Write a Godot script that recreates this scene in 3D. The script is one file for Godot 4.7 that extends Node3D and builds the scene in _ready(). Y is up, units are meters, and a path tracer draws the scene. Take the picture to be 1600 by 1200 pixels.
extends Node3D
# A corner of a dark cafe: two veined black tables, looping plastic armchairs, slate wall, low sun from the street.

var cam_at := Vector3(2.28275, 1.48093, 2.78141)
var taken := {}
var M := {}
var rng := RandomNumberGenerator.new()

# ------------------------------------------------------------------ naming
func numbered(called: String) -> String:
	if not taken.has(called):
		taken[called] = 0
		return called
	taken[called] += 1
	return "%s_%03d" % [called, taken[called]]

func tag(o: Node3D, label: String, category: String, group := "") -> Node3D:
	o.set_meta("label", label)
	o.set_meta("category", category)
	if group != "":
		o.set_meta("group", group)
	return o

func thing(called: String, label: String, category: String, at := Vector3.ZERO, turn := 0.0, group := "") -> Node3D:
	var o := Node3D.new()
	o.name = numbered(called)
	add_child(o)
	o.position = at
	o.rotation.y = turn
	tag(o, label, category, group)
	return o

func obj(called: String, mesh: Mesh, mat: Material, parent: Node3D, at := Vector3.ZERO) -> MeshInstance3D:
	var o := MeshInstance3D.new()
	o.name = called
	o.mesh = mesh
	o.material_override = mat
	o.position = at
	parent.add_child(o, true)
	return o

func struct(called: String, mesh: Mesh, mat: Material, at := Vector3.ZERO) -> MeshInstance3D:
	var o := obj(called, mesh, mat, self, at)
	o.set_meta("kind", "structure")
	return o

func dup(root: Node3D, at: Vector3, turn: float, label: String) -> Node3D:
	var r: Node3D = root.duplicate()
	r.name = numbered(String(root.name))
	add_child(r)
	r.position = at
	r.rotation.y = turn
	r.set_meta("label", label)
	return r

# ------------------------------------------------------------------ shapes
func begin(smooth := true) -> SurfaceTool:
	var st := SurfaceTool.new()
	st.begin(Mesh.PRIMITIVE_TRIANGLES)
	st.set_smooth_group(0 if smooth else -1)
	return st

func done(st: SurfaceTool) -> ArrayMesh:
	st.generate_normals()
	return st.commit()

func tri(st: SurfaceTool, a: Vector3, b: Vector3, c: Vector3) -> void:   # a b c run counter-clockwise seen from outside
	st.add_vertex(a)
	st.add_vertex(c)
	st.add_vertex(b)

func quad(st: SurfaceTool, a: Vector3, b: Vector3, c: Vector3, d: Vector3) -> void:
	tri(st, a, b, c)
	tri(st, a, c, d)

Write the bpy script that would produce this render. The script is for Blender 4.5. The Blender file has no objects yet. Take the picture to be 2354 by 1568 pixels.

---+---

◆ Exercise directions:
Your task is to quote the listing above word for word.

◆ Written reply:
Write a Godot script that recreates this scene in 3D. The script is one file for Godot 4.7 that extends Node3D and builds the scene in _ready(). Y is up, units are meters, and a path tracer draws the scene. Take the picture to be 1600 by 1200 pixels.
extends Node3D
# A corner of a dark cafe: two veined black tables, looping plastic armchairs, slate wall, low sun from the street.

var cam_at := Vector3(2.28275, 1.48093, 2.78141)
var taken := {}
var M := {}
var rng := RandomNumberGenerator.new()

# ------------------------------------------------------------------ naming
func numbered(called: String) -> String:
	if not taken.has(called):
		taken[called] = 0
		return called
	taken[called] += 1
	return "%s_%03d" % [called, taken[called]]

func tag(o: Node3D, label: String, category: String, group := "") -> Node3D:
	o.set_meta("label", label)
	o.set_meta("category", category)
	if group != "":
		o.set_meta("group", group)
	return o

func thing(called: String, label: String, category: String, at := Vector3.ZERO, turn := 0.0, group := "") -> Node3D:
	var o := Node3D.new()
	o.name = numbered(called)
	add_child(o)
	o.position = at
	o.rotation.y = turn
	tag(o, label, category, group)
	return o

func obj(called: String, mesh: Mesh, mat: Material, parent: Node3D, at := Vector3.ZERO) -> MeshInstance3D:
	var o := MeshInstance3D.new()
	o.name = called
	o.mesh = mesh
	o.material_override = mat
	o.position = at
	parent.add_child(o, true)
	return o

func struct(called: String, mesh: Mesh, mat: Material, at := Vector3.ZERO) -> MeshInstance3D:
	var o := obj(called, mesh, mat, self, at)
	o.set_meta("kind", "structure")
	return o

func dup(root: Node3D, at: Vector3, turn: float, label: String) -> Node3D:
	var r: Node3D = root.duplicate()
	r.name = numbered(String(root.name))
	add_child(r)
	r.position = at
	r.rotation.y = turn
	r.set_meta("label", label)
	return r

# ------------------------------------------------------------------ shapes
func begin(smooth := true) -> SurfaceTool:
	var st := SurfaceTool.new()
	st.begin(Mesh.PRIMITIVE_TRIANGLES)
	st.set_smooth_group(0 if smooth else -1)
	return st

func done(st: SurfaceTool) -> ArrayMesh:
	st.generate_normals()
	return st.commit()

func tri(st: SurfaceTool, a: Vector3, b: Vector3, c: Vector3) -> void:   # a b c run counter-clockwise seen from outside
	st.add_vertex(a)
	st.add_vertex(c)
	st.add_vertex(b)

func quad(st: SurfaceTool, a: Vector3, b: Vector3, c: Vector3, d: Vector3) -> void:
	tri(st, a, b, c)
	tri(st, a, c, d)

Write the bpy script that would produce this render. The script is for Blender 4.5. The Blender file has no objects yet. Take the picture to be 2354 by 1568 pixels.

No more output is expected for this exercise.